Even still, the weaponization of cars and trucks long predates ISIS, with instances of such attacks in countries from Canada to China. In 2001, a man from Gaza drove a bus into a group of Israeli soldiers, killing eight. Also in 2001, a big rig truck burst into blames after a man drove it into California’s capitol building, drawing comparisons to a suicide bombing. In 2006, Mohammed Reza Taheri-azar drove a sport utility vehicle through the campus of UNC Chapel Hill; he later said he intended to “avenge the death of Muslims worldwide.”
Even in the worldwide jihadist movement, the idea of motor vehicle killings circulated long before ISIS erected its empire. In 2010, Al-Qaeda in the Arabian Peninsula published an article in its propaganda magazine, Inspire, that called for the use of pickup trucks as a “mowing machine, not to mow grass but mow down the enemies of Allah.”
Then came Nice. On July 14, 2016, a man drove a cargo truck through crowds celebrating Bastille Day in the seaside French town, killing 87 people including the driver. The rampage was one of ISIS’ deadliest attacks in Europe, and it stamped vehicular attacks as one of the group’s signature tactics. ISIS began spotlighting the strategy in its propaganda, publishing videos and instructions on how to kill people with trucks. “They very systematically went about positioning vehicle attacks as an [ISIS] hallmark,” says Charlie Winter, a terrorism researcher with the International Centre for the Study of Radicalisation and Political Violence in London.

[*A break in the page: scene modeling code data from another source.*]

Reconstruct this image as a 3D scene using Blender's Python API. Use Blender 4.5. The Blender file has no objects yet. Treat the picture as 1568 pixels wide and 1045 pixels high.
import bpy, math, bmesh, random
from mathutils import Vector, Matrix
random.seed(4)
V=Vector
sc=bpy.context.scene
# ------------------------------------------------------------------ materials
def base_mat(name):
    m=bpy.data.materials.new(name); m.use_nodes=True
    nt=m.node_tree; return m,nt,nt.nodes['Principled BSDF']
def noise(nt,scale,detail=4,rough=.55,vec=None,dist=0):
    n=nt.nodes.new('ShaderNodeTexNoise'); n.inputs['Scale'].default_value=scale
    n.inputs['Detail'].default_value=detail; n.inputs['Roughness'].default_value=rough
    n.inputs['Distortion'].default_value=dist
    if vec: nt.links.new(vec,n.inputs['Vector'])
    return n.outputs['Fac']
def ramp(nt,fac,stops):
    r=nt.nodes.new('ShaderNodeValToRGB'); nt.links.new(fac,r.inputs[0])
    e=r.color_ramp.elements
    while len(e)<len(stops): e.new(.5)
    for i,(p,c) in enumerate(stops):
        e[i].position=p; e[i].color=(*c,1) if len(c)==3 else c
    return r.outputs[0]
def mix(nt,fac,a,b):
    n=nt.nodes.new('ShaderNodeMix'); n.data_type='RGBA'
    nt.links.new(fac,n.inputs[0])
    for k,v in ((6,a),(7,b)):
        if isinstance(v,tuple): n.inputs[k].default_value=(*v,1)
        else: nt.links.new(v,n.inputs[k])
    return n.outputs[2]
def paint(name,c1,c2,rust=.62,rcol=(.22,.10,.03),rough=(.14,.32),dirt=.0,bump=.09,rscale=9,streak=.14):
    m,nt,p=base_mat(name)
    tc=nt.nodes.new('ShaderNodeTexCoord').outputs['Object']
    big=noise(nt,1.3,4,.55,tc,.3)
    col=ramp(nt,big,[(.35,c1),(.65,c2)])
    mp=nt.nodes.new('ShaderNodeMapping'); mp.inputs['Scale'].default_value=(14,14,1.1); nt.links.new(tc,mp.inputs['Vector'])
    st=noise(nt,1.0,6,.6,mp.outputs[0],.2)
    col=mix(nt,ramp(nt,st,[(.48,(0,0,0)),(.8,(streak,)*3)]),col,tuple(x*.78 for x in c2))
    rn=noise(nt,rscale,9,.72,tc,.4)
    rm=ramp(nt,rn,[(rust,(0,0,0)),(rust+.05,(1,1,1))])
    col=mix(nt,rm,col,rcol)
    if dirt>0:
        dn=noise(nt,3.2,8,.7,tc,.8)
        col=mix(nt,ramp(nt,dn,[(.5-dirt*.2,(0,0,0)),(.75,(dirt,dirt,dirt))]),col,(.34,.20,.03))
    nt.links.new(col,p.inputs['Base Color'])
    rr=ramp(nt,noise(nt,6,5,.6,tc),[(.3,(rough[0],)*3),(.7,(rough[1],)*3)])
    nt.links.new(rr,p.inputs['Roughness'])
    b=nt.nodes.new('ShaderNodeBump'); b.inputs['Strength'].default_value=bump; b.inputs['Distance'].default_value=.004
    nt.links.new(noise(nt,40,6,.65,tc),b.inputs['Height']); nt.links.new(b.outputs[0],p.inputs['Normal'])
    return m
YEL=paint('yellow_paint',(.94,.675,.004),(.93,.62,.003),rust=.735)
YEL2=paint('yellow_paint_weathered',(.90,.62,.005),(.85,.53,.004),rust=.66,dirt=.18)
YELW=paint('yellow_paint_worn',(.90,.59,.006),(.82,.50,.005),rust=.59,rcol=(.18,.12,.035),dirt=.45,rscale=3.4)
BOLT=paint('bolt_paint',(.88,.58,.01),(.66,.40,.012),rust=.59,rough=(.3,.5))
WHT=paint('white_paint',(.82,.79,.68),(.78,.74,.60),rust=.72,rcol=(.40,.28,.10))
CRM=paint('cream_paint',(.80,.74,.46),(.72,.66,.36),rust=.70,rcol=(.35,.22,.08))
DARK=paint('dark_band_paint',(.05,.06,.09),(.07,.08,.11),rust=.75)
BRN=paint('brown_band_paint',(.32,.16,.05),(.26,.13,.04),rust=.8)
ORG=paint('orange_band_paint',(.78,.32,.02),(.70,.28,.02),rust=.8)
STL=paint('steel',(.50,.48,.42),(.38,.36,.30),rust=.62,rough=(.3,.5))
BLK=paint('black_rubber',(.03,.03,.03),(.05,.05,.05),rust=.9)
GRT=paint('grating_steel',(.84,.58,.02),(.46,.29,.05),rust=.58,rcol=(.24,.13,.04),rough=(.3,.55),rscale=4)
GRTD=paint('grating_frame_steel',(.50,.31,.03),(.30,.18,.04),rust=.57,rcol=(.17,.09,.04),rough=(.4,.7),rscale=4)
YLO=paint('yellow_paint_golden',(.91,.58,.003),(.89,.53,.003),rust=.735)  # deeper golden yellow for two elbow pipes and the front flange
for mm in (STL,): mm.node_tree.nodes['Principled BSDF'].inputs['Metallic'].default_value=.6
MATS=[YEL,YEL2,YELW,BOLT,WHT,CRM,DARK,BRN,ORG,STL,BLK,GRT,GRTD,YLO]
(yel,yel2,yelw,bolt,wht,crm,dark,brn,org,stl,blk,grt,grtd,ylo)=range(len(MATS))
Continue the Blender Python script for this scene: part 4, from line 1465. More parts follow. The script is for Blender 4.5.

Car and truck killings surged in the year following the Nice attack. In December 2016, a driver steered a truck into Berlin’s famed Christmas market, killing 12 people. In March 2017, an attacker smashed into pedestrians on London’s Westminster Bridge before stabbing a police officer. In April, a man rammed a stolen truck into a crowd in Stockholm, killing four people. In June, three people driving a van ran down pedestrians on London Bridge. In August, yet another attacker ran down people on an iconic boulevard in Barcelona, killing 13.
Winter, the terrorism analyst, said such attacks were the result of improvisation rather than a grand strategy. “People are essentially copying what works. It’s very clearly something that doesn’t take much planning and can have a high impact. I think it’s that rather than some kind of organizational ingenuity on [ISIS’] part,” he said in a phone interview.
Cities around the world are bolstering their defenses against car attacks. Many are installing “bollards,” short yet sturdy posts that can stop a vehicle’s forward movement. Urban designers, meanwhile, are increasingly thinking about other ways to keep public spaces safe.
Such moves are becoming increasingly urgent as extremist groups across the political spectrum appear to be adopting car attacks as a murder tactic. In June, a British man plowed a van into pedestrians near London’s Finsbury Park Mosque, wounding eight people. Witnesses reportedly heard the driver shouting, “I want to kill Muslims.” In August, a man drove a car into a crowd of demonstrators in Charlottesville, Virginia who had gathered to denounce a white supremacist rally; one woman was killed. “This has seemingly become the new modus operandi of all violent groups, and I’m sure it will continue moving forward,” said Watts.